Derk’s vader heette Werner te Winckel, die getrouwd was met Garrijtjen Nientjainck. Het huwelijk vond plaats in 1617 te Lochem, en alleen de sterfdatum van Werner is bekend: 1669, Laren. Deze voorvader was bouwman op de 'Olde Bulderman' (='Ouden Bielder',Oolde? HA 75), van af 1657 op de 'Schuijlenburg', Klein Dochteren.

Dan komen we uit bij diens vader, Jan te Winckel, geboren ca 1560 te Lochem/Groot Dochteren. Bouwman op 'Winckel', Groot Dochteren (1491:erf 'Winckell'; goed 'Winckel';HA 76:'Winkel')

Jan is 3 x gehuwd geweest:

1 ca 1584 met Mechtelt (Achternaam niet bekend)
2 met Marie ten Broeckhuys
3 2.4.1617 met Lambertien ten Broecke.

Weer volgen we de vrouweljke lijn, en komen tenslotte terecht bij de ouders van Lambertien:
Jan ten Broecke. Er staat: geboren ca 1530? te Lochem/Exel, maar dat zou betekenen dat hij ongeveer 87 jaar zou zijn geweest bij de geboorte van zijn dochter. Dit lijkt wat sterk. Hij was getrouwd met Gertrude, waarover verder geen gegevens zijn.

 

Uit bovenstaand lijstje blijkt eens te meer, hoe de namen in de loop der tijd veranderen, terwijl de families amper van hun plaats kwamen. Werkte of woonde ene Te Winckel (dat zelf ook weer een woonlokatie was) op de Schuijlenborgh, dan nam hij die naam aan. De voornaam Derk wordt achternaam Derksen bij de dochter. En ook Asseler neemt de naam aan van de woonlokatie Ribbink.

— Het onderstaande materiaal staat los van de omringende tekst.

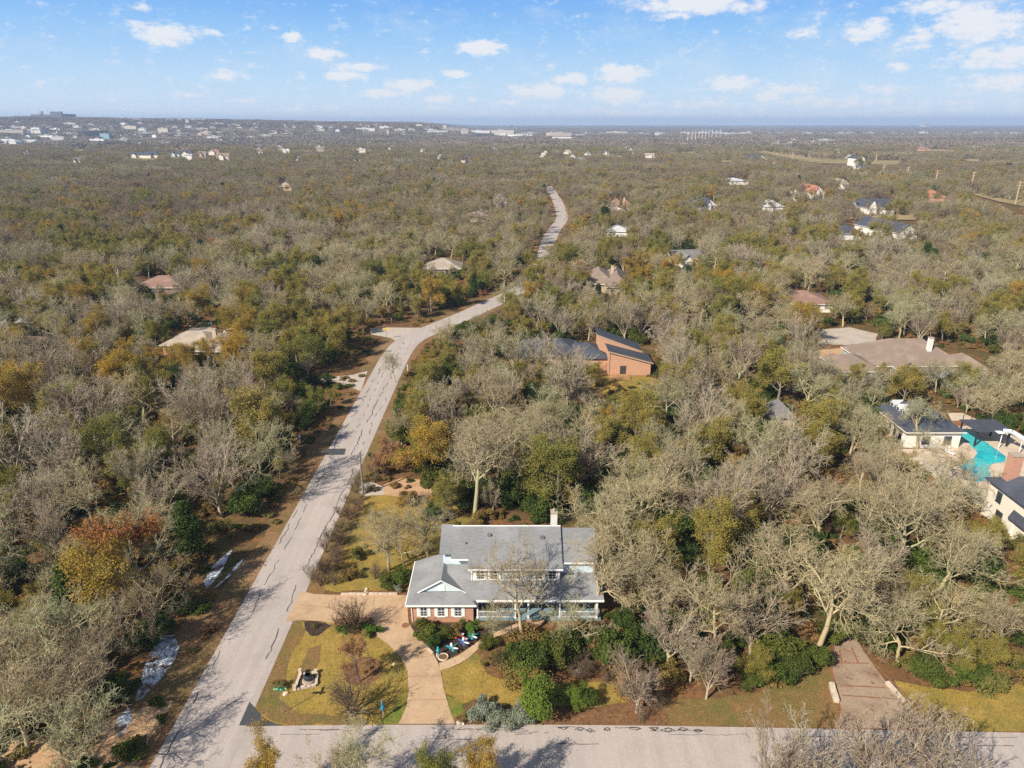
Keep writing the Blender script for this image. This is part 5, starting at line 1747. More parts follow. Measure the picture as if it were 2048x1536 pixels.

Hoewel de geboortedata van Jan te Winckel en Jan ten Broecke berusten op enig giswerk (per generatie ongeveer 30 jaar terugrekenen), is de aanname dat de genealogische lijn uiteindelijk valt terug te voeren tot halverwege de 16e eeuw, bepaald niet uit de lucht gegrepen. De eerste helft van de 16e eeuw! Wie leefden er toen of waren er nog maar net dood? Willem van Oranje! Hendrik VIII en Elizabeth I van Engeland! Maarten Luther! Erasmus! Shakespeare! Leonardo da Vinci! Een eeuw voordat Bach werd geboren! En de 80-jarige oorlog was nog maar amper begonnen!

Ik vermoed dat mijn eenvoudige boeren-voorouders weinig weet hadden van hun illustere tijdgenoten, maar ook dat ik me op mijn beurt weer weinig kan voorstellen van hoe mijn voorouders, de dragers en doorgevers van mijn genen leefden, laat staan hoe ze eruit zagen. Tja, ik ken hun namen, maar ik zou ze vermoedelijk niet eens hebben verstaan: hun wereld en de mijne liggen eeuwen en mijlenver uit elkaar. En toch krijgt de geschiedenis ineens een persoonlijke context, alleen al omdat ik er- het is een cliche maar die zijn nu eenmaal meestal waar- zonder al deze voorvaders eenvoudigweg niet eens geweest was.